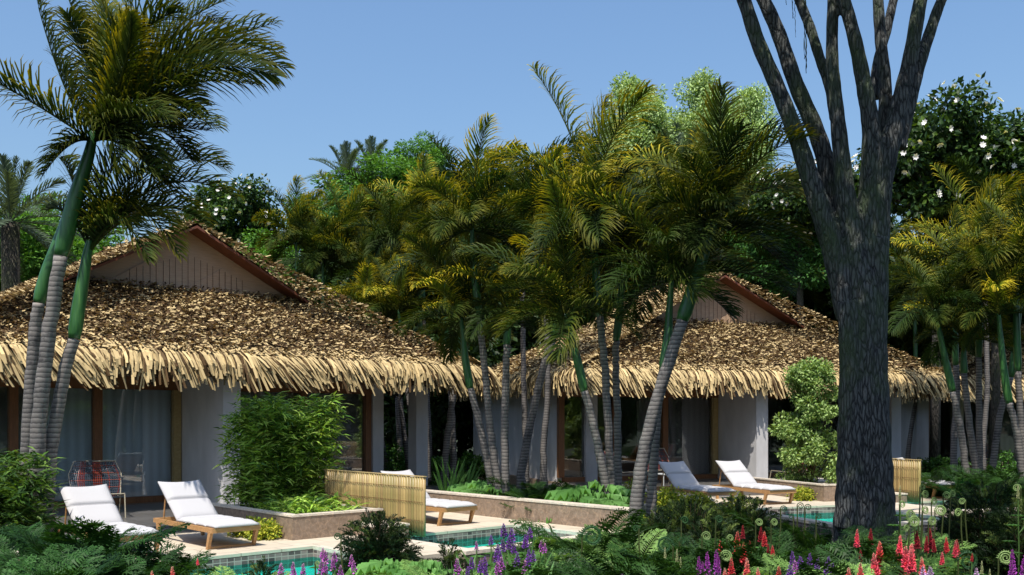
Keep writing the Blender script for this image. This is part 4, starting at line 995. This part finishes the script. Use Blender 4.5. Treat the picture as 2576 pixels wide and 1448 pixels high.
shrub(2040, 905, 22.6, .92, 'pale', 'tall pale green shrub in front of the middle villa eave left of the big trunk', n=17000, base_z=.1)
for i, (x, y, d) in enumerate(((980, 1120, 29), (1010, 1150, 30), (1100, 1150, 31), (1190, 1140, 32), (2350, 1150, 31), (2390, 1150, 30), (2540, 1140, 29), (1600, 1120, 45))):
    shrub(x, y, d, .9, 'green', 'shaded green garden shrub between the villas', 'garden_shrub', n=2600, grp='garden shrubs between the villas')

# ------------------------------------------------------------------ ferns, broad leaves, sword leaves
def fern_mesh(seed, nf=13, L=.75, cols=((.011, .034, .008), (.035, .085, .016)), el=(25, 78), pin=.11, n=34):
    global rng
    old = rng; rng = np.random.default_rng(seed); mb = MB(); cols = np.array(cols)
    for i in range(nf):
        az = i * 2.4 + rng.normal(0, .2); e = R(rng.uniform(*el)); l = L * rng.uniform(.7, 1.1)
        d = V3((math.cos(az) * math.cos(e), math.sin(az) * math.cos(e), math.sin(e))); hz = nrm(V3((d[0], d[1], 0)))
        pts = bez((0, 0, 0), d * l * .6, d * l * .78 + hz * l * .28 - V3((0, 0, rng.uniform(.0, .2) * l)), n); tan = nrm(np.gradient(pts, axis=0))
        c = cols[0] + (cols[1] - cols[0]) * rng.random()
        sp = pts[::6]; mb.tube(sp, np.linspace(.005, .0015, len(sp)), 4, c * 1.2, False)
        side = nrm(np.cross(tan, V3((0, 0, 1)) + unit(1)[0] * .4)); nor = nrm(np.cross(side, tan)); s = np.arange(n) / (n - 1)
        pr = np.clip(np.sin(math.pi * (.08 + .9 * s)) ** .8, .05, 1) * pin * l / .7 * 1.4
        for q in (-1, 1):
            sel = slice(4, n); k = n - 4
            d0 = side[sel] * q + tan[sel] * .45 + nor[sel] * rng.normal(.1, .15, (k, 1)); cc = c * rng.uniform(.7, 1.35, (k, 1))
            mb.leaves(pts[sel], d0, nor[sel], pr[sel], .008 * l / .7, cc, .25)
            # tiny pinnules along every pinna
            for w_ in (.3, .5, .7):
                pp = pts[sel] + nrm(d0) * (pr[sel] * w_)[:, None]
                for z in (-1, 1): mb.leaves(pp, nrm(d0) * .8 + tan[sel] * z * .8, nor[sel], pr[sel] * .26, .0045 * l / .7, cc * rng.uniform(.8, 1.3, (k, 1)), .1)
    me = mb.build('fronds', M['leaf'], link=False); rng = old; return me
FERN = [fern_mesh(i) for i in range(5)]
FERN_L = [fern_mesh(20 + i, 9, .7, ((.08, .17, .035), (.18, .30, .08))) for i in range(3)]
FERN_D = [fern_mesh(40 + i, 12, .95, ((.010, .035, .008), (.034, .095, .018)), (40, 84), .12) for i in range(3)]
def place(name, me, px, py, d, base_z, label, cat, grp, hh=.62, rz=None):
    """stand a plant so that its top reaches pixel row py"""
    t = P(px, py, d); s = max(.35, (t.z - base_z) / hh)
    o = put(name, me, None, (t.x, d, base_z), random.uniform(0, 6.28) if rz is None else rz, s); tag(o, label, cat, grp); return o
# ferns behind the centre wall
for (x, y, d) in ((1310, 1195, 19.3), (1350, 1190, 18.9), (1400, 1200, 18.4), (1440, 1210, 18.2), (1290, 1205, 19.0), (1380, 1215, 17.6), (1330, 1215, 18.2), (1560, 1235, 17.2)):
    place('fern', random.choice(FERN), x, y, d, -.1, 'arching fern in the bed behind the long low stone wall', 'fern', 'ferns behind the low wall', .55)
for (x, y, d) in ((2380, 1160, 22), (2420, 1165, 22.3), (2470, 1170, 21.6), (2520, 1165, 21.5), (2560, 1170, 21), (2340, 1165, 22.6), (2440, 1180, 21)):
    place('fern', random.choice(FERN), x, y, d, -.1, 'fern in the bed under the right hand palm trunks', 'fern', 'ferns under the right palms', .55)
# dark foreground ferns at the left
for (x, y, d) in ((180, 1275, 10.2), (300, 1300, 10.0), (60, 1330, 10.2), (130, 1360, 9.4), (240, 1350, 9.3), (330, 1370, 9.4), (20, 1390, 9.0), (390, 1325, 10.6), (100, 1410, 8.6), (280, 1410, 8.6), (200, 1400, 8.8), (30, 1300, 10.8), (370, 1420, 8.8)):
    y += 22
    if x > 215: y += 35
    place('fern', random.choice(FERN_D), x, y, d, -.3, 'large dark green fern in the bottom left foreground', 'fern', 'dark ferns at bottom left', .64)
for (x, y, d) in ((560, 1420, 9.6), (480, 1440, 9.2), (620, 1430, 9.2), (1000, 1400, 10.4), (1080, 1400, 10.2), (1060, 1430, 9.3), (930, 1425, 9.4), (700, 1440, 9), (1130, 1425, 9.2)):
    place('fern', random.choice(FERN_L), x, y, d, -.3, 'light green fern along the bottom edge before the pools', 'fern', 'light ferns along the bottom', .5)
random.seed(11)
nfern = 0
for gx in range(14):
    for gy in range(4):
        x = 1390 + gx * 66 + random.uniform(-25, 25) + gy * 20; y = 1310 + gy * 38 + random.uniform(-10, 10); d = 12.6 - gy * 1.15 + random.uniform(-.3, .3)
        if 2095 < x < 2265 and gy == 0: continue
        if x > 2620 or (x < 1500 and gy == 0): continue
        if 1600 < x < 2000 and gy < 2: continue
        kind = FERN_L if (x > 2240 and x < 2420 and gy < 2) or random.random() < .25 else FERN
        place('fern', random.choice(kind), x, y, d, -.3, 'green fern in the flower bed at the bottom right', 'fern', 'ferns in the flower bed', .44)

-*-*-

Retype the listing exactly. Pictures do not belong in the copy.

**EXERCISE SOLUTION:**
Keep writing the Blender script for this image. This is part 4, starting at line 995. This part finishes the script. Use Blender 4.5. Treat the picture as 2576 pixels wide and 1448 pixels high.
shrub(2040, 905, 22.6, .92, 'pale', 'tall pale green shrub in front of the middle villa eave left of the big trunk', n=17000, base_z=.1)
for i, (x, y, d) in enumerate(((980, 1120, 29), (1010, 1150, 30), (1100, 1150, 31), (1190, 1140, 32), (2350, 1150, 31), (2390, 1150, 30), (2540, 1140, 29), (1600, 1120, 45))):
    shrub(x, y, d, .9, 'green', 'shaded green garden shrub between the villas', 'garden_shrub', n=2600, grp='garden shrubs between the villas')

# ------------------------------------------------------------------ ferns, broad leaves, sword leaves
def fern_mesh(seed, nf=13, L=.75, cols=((.011, .034, .008), (.035, .085, .016)), el=(25, 78), pin=.11, n=34):
    global rng
    old = rng; rng = np.random.default_rng(seed); mb = MB(); cols = np.array(cols)
    for i in range(nf):
        az = i * 2.4 + rng.normal(0, .2); e = R(rng.uniform(*el)); l = L * rng.uniform(.7, 1.1)
        d = V3((math.cos(az) * math.cos(e), math.sin(az) * math.cos(e), math.sin(e))); hz = nrm(V3((d[0], d[1], 0)))
        pts = bez((0, 0, 0), d * l * .6, d * l * .78 + hz * l * .28 - V3((0, 0, rng.uniform(.0, .2) * l)), n); tan = nrm(np.gradient(pts, axis=0))
        c = cols[0] + (cols[1] - cols[0]) * rng.random()
        sp = pts[::6]; mb.tube(sp, np.linspace(.005, .0015, len(sp)), 4, c * 1.2, False)
        side = nrm(np.cross(tan, V3((0, 0, 1)) + unit(1)[0] * .4)); nor = nrm(np.cross(side, tan)); s = np.arange(n) / (n - 1)
        pr = np.clip(np.sin(math.pi * (.08 + .9 * s)) ** .8, .05, 1) * pin * l / .7 * 1.4
        for q in (-1, 1):
            sel = slice(4, n); k = n - 4
            d0 = side[sel] * q + tan[sel] * .45 + nor[sel] * rng.normal(.1, .15, (k, 1)); cc = c * rng.uniform(.7, 1.35, (k, 1))
            mb.leaves(pts[sel], d0, nor[sel], pr[sel], .008 * l / .7, cc, .25)
            # tiny pinnules along every pinna
            for w_ in (.3, .5, .7):
                pp = pts[sel] + nrm(d0) * (pr[sel] * w_)[:, None]
                for z in (-1, 1): mb.leaves(pp, nrm(d0) * .8 + tan[sel] * z * .8, nor[sel], pr[sel] * .26, .0045 * l / .7, cc * rng.uniform(.8, 1.3, (k, 1)), .1)
    me = mb.build('fronds', M['leaf'], link=False); rng = old; return me
FERN = [fern_mesh(i) for i in range(5)]
FERN_L = [fern_mesh(20 + i, 9, .7, ((.08, .17, .035), (.18, .30, .08))) for i in range(3)]
FERN_D = [fern_mesh(40 + i, 12, .95, ((.010, .035, .008), (.034, .095, .018)), (40, 84), .12) for i in range(3)]
def place(name, me, px, py, d, base_z, label, cat, grp, hh=.62, rz=None):
    """stand a plant so that its top reaches pixel row py"""
    t = P(px, py, d); s = max(.35, (t.z - base_z) / hh)
    o = put(name, me, None, (t.x, d, base_z), random.uniform(0, 6.28) if rz is None else rz, s); tag(o, label, cat, grp); return o
# ferns behind the centre wall
for (x, y, d) in ((1310, 1195, 19.3), (1350, 1190, 18.9), (1400, 1200, 18.4), (1440, 1210, 18.2), (1290, 1205, 19.0), (1380, 1215, 17.6), (1330, 1215, 18.2), (1560, 1235, 17.2)):
    place('fern', random.choice(FERN), x, y, d, -.1, 'arching fern in the bed behind the long low stone wall', 'fern', 'ferns behind the low wall', .55)
for (x, y, d) in ((2380, 1160, 22), (2420, 1165, 22.3), (2470, 1170, 21.6), (2520, 1165, 21.5), (2560, 1170, 21), (2340, 1165, 22.6), (2440, 1180, 21)):
    place('fern', random.choice(FERN), x, y, d, -.1, 'fern in the bed under the right hand palm trunks', 'fern', 'ferns under the right palms', .55)
# dark foreground ferns at the left
for (x, y, d) in ((180, 1275, 10.2), (300, 1300, 10.0), (60, 1330, 10.2), (130, 1360, 9.4), (240, 1350, 9.3), (330, 1370, 9.4), (20, 1390, 9.0), (390, 1325, 10.6), (100, 1410, 8.6), (280, 1410, 8.6), (200, 1400, 8.8), (30, 1300, 10.8), (370, 1420, 8.8)):
    y += 22
    if x > 215: y += 35
    place('fern', random.choice(FERN_D), x, y, d, -.3, 'large dark green fern in the bottom left foreground', 'fern', 'dark ferns at bottom left', .64)
for (x, y, d) in ((560, 1420, 9.6), (480, 1440, 9.2), (620, 1430, 9.2), (1000, 1400, 10.4), (1080, 1400, 10.2), (1060, 1430, 9.3), (930, 1425, 9.4), (700, 1440, 9), (1130, 1425, 9.2)):
    place('fern', random.choice(FERN_L), x, y, d, -.3, 'light green fern along the bottom edge before the pools', 'fern', 'light ferns along the bottom', .5)
random.seed(11)
nfern = 0
for gx in range(14):
    for gy in range(4):
        x = 1390 + gx * 66 + random.uniform(-25, 25) + gy * 20; y = 1310 + gy * 38 + random.uniform(-10, 10); d = 12.6 - gy * 1.15 + random.uniform(-.3, .3)
        if 2095 < x < 2265 and gy == 0: continue
        if x > 2620 or (x < 1500 and gy == 0): continue
        if 1600 < x < 2000 and gy < 2: continue
        kind = FERN_L if (x > 2240 and x < 2420 and gy < 2) or random.random() < .25 else FERN
        place('fern', random.choice(kind), x, y, d, -.3, 'green fern in the flower bed at the bottom right', 'fern', 'ferns in the flower bed', .44)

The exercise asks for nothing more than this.